After a lot of research, I discovered a new extension to git that game developers have been waiting for forever! Git LFS

Anyone who has developed games using git would know that it just doesn’t handle large binary files very well. The usual alternative is to run all large assets in a different system like Perforce. Since perforce is a horribly bloated piece of crap, we do our best to minimize its usage.

Fortunately in the last year or so, bitbucket and github teamed up to build Git-LFS, a solution to git handling large files well. If you are a dev and haven’t checked this out, do yourself a favor. Instead of storing the files inside git, it stores a SHA hash and deferes to a supported large file storage system. When you fetch from a remote, instead of downloading every version of that 50mb texture your artist has ever committed, you fetch only the revision you checkout into your working copy.

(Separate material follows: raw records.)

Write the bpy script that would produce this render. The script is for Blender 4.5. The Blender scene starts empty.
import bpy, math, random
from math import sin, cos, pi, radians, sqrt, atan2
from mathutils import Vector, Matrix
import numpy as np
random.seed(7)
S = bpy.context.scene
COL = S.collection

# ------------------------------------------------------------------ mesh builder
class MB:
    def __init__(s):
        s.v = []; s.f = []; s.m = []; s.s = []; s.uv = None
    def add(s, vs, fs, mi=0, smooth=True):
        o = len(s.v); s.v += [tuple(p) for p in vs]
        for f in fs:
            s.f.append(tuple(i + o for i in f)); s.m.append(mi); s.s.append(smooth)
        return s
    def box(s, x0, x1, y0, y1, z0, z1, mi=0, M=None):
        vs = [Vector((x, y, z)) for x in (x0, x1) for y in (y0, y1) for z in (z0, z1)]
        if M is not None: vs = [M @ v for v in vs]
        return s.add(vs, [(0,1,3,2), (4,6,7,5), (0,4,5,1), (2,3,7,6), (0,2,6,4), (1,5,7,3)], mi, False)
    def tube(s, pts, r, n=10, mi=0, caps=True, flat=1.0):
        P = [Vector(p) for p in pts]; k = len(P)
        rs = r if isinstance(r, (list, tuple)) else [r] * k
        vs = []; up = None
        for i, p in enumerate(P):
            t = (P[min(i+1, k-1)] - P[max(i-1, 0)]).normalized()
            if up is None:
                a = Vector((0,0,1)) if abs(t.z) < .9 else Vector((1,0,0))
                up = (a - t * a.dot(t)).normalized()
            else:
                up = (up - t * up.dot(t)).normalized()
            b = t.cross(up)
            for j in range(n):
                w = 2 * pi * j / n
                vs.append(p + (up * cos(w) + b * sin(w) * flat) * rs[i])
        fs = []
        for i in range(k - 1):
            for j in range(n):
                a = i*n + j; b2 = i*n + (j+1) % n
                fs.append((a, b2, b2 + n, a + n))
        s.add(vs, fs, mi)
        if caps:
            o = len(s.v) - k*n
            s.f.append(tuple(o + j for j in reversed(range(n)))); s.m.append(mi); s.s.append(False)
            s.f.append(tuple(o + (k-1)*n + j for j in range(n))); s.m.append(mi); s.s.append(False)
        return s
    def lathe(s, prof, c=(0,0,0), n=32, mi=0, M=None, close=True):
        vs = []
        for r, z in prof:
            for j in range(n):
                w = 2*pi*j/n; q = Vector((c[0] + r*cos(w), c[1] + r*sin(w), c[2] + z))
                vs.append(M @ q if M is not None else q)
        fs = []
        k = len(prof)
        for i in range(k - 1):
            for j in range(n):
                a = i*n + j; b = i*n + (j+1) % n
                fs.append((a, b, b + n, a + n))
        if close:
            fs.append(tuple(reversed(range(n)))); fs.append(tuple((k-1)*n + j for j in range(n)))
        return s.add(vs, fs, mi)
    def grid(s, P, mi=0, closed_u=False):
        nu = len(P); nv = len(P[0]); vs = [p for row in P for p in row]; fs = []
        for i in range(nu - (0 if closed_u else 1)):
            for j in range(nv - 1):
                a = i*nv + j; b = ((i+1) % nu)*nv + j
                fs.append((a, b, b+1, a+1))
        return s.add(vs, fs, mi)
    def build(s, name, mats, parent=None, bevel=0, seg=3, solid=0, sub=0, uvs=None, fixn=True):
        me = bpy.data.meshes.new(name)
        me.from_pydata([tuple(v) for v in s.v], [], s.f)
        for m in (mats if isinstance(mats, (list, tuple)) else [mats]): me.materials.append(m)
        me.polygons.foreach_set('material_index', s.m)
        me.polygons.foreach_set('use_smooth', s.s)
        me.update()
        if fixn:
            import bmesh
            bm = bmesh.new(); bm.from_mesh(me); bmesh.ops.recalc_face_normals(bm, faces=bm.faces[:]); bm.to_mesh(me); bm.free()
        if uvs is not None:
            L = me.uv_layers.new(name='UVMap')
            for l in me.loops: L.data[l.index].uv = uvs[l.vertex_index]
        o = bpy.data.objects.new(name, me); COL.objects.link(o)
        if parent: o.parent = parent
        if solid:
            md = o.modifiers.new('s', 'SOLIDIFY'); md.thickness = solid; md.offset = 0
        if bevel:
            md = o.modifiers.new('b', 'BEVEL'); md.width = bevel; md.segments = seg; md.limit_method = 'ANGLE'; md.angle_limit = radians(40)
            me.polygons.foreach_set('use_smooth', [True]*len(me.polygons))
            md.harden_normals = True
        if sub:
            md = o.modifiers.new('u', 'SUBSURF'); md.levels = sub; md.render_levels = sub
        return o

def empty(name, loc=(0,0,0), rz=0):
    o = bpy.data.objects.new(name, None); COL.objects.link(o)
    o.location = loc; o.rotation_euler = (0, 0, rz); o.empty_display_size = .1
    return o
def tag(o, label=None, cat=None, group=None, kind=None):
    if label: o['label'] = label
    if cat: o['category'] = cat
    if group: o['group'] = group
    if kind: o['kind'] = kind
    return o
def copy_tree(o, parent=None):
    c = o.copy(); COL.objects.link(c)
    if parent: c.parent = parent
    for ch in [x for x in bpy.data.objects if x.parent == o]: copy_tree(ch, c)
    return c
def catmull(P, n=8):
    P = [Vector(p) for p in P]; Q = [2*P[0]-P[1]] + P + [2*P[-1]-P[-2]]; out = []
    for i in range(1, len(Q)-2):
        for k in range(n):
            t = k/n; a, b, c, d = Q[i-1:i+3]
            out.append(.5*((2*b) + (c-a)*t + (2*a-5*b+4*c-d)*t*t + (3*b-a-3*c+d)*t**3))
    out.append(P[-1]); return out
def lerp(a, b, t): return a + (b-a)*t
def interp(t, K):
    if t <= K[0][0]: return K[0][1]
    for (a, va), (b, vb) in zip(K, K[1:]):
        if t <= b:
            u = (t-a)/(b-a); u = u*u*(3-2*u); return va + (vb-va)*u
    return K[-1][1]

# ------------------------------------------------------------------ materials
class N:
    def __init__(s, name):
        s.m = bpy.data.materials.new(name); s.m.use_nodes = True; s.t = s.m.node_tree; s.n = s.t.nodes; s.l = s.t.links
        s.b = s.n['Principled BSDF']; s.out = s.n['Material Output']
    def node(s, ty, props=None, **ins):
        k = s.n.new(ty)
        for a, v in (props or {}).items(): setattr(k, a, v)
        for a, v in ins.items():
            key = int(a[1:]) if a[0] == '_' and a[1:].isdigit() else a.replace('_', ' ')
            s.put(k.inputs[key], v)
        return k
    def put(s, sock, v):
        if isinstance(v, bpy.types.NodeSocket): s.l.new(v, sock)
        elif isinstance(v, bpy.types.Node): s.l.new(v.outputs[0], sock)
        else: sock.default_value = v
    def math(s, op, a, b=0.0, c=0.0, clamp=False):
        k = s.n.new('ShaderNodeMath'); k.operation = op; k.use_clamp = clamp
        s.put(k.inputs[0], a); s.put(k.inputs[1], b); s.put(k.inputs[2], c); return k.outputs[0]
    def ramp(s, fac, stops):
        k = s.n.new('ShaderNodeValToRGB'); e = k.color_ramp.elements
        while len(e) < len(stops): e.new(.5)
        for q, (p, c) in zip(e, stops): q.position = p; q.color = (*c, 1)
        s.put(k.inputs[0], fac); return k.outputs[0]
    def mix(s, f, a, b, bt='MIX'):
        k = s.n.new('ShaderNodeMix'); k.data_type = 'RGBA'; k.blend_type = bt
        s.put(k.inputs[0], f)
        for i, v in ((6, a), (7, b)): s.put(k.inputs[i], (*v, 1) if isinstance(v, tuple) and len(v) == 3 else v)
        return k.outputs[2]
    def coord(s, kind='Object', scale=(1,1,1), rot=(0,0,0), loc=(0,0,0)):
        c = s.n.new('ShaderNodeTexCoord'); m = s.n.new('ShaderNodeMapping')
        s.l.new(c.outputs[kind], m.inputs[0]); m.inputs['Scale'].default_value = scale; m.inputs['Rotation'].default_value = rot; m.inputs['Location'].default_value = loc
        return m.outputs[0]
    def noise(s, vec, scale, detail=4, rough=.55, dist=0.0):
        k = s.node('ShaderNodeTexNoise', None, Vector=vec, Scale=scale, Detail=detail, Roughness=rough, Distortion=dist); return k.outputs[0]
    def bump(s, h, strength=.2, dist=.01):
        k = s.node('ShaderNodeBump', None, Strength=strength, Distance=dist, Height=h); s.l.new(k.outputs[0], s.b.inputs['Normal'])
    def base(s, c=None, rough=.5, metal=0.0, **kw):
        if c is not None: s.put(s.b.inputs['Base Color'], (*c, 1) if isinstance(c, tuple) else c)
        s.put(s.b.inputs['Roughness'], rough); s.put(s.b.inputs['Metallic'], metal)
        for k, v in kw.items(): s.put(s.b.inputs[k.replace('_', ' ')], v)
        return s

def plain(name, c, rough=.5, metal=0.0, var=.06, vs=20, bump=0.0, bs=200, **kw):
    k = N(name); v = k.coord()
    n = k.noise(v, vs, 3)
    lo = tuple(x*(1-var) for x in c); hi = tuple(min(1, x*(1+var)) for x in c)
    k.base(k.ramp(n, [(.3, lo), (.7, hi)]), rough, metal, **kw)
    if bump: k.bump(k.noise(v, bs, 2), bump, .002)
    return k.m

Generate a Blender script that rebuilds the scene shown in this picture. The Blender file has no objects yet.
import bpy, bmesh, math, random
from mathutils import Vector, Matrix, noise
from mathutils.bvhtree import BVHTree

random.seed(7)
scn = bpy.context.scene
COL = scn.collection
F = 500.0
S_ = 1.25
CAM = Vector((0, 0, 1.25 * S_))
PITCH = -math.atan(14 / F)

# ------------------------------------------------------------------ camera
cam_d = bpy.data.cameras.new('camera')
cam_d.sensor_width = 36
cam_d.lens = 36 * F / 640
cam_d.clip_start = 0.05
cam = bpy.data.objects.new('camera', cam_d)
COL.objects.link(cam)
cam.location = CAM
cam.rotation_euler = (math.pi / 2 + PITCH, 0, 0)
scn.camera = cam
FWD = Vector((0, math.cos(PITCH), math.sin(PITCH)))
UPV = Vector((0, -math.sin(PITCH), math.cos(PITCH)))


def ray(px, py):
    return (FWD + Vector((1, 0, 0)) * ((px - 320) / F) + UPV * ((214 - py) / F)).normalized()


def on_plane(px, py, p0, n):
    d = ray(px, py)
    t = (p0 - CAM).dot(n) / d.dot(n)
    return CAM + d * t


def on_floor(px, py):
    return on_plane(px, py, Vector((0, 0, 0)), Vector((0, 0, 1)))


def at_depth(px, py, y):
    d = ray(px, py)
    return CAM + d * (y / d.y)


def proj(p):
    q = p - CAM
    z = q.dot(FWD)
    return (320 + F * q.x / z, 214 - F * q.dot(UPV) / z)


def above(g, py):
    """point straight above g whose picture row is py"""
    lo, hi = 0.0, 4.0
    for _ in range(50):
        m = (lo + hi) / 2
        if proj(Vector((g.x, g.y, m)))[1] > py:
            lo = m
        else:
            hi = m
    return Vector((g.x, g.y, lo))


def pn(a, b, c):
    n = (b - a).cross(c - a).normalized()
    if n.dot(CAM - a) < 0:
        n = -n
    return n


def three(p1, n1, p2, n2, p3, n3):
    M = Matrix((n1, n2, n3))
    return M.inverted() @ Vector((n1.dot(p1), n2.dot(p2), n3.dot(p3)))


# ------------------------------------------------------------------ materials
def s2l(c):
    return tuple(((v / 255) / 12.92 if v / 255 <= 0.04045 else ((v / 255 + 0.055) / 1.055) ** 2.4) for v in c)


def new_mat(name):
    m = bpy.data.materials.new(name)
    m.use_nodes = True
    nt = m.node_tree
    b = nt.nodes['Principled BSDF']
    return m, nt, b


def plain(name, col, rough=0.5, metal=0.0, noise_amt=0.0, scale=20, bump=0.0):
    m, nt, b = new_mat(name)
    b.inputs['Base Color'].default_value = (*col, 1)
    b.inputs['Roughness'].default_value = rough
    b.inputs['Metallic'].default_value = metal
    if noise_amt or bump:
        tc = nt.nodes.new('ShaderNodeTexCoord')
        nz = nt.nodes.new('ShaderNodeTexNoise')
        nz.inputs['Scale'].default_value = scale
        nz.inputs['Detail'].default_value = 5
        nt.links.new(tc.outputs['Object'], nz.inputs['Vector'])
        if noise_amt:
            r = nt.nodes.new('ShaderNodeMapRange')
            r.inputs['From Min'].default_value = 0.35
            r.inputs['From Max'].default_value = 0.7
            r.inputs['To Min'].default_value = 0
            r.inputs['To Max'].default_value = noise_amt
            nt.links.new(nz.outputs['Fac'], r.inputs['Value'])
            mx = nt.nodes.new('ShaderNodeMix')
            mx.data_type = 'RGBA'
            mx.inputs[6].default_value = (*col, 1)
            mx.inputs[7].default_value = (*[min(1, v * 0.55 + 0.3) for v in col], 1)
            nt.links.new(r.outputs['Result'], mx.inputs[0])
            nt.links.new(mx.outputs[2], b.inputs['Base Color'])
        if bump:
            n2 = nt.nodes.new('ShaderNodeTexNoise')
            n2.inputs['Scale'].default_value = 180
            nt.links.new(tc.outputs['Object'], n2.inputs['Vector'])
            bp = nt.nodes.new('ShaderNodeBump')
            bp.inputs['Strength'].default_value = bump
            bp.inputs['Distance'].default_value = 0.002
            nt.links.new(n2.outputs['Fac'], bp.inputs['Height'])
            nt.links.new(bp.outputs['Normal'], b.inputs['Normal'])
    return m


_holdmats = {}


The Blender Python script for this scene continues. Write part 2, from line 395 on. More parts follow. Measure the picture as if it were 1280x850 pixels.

What I needed to do now was go through our entire repo history and remove all storage of large files and replace them with Git lfs links. If you ever need to shirk a git repo, this utility is an absolute life saver: BFG Git Repo Cleaner

BitBucket still doesn’t allow hosted repos larger than 2gb, so I tried to move over to a paid github account. I attempted the upload over the weekend and found that it took so long, the files had expired by the time the last one finished… We needed a better solution.

That’s where BitBucket Server saved the day. I grabbed an old machine, installed a fresh copy of windows, and deployed our own custom installation of BitBucket, all in a few hours. This allows us to continue to use their awesome infrastructure, but hosted on our premises and without size restrictions.

Good to go now, but 3 days wasted. Back to moving all our assets into the default package mod structure this week.